Supplied data:

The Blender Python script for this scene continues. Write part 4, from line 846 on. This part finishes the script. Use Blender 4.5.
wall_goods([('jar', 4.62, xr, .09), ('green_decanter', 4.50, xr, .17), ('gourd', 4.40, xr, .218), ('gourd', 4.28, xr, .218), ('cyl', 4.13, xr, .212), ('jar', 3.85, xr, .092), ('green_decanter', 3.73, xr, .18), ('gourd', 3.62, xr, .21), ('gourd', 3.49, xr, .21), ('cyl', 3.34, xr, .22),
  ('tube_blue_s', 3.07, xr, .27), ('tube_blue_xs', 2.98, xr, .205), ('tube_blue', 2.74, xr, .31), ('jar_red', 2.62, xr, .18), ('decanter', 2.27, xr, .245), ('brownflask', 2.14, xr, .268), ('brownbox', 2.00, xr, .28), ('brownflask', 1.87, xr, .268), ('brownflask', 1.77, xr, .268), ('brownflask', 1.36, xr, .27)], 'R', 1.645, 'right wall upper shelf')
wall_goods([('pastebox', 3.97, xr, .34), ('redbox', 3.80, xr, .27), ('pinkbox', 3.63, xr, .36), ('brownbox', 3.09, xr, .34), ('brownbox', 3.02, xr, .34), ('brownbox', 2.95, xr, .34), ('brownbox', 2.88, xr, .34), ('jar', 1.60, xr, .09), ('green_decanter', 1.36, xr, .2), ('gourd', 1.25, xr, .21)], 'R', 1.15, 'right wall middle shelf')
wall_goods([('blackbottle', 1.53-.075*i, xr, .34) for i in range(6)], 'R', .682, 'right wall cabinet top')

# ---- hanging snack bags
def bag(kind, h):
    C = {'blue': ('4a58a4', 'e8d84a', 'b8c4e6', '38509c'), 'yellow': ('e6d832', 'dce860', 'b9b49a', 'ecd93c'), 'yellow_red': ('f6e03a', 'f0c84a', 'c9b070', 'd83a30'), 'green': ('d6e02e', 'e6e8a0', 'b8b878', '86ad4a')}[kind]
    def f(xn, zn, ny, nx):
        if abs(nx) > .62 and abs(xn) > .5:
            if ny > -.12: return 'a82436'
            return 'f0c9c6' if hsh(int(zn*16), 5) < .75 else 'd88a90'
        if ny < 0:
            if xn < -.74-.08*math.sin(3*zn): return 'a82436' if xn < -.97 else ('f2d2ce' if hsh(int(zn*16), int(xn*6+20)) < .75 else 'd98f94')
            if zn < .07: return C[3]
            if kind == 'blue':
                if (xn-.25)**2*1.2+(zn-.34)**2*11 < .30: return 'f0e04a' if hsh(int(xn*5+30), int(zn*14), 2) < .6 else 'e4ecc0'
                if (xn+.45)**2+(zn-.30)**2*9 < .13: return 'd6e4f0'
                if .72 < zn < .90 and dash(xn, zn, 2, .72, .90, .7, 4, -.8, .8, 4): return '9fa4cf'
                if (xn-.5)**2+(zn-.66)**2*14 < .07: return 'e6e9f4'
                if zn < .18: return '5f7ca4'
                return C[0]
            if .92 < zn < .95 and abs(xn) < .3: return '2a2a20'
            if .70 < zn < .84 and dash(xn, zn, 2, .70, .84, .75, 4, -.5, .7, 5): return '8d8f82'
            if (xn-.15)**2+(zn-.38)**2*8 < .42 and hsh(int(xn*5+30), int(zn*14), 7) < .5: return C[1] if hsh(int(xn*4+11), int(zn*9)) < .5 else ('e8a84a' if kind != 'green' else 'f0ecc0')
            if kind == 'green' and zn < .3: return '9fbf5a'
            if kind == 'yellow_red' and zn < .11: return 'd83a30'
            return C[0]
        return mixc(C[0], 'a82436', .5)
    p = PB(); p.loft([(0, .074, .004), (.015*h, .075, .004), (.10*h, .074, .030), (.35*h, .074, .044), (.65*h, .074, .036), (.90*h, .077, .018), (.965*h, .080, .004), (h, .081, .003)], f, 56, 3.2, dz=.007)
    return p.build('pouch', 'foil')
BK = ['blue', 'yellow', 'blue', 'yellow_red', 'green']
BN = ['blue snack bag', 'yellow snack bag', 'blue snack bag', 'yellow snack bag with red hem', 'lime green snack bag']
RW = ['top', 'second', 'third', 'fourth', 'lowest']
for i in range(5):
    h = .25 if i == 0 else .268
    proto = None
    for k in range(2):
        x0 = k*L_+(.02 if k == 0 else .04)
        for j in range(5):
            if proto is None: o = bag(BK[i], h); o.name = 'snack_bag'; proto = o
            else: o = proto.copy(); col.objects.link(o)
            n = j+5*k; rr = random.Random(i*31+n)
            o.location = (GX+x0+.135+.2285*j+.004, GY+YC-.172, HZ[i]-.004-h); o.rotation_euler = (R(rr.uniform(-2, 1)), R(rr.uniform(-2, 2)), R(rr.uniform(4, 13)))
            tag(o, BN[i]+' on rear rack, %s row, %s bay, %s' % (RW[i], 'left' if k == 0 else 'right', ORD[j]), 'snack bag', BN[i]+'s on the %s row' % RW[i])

Goal of the exercise: Your output must be the lines of the material above, from the first through the line that contains "wall_goods([('blackbottle', 1.53-.075*i, xr, .34)", copied exactly. Include both endpoints and nothing else.

Exercise response:
The Blender Python script for this scene continues. Write part 4, from line 846 on. This part finishes the script. Use Blender 4.5.
wall_goods([('jar', 4.62, xr, .09), ('green_decanter', 4.50, xr, .17), ('gourd', 4.40, xr, .218), ('gourd', 4.28, xr, .218), ('cyl', 4.13, xr, .212), ('jar', 3.85, xr, .092), ('green_decanter', 3.73, xr, .18), ('gourd', 3.62, xr, .21), ('gourd', 3.49, xr, .21), ('cyl', 3.34, xr, .22),
  ('tube_blue_s', 3.07, xr, .27), ('tube_blue_xs', 2.98, xr, .205), ('tube_blue', 2.74, xr, .31), ('jar_red', 2.62, xr, .18), ('decanter', 2.27, xr, .245), ('brownflask', 2.14, xr, .268), ('brownbox', 2.00, xr, .28), ('brownflask', 1.87, xr, .268), ('brownflask', 1.77, xr, .268), ('brownflask', 1.36, xr, .27)], 'R', 1.645, 'right wall upper shelf')
wall_goods([('pastebox', 3.97, xr, .34), ('redbox', 3.80, xr, .27), ('pinkbox', 3.63, xr, .36), ('brownbox', 3.09, xr, .34), ('brownbox', 3.02, xr, .34), ('brownbox', 2.95, xr, .34), ('brownbox', 2.88, xr, .34), ('jar', 1.60, xr, .09), ('green_decanter', 1.36, xr, .2), ('gourd', 1.25, xr, .21)], 'R', 1.15, 'right wall middle shelf')
wall_goods([('blackbottle', 1.53-.075*i, xr, .34) for i in range(6)], 'R', .682, 'right wall cabinet top')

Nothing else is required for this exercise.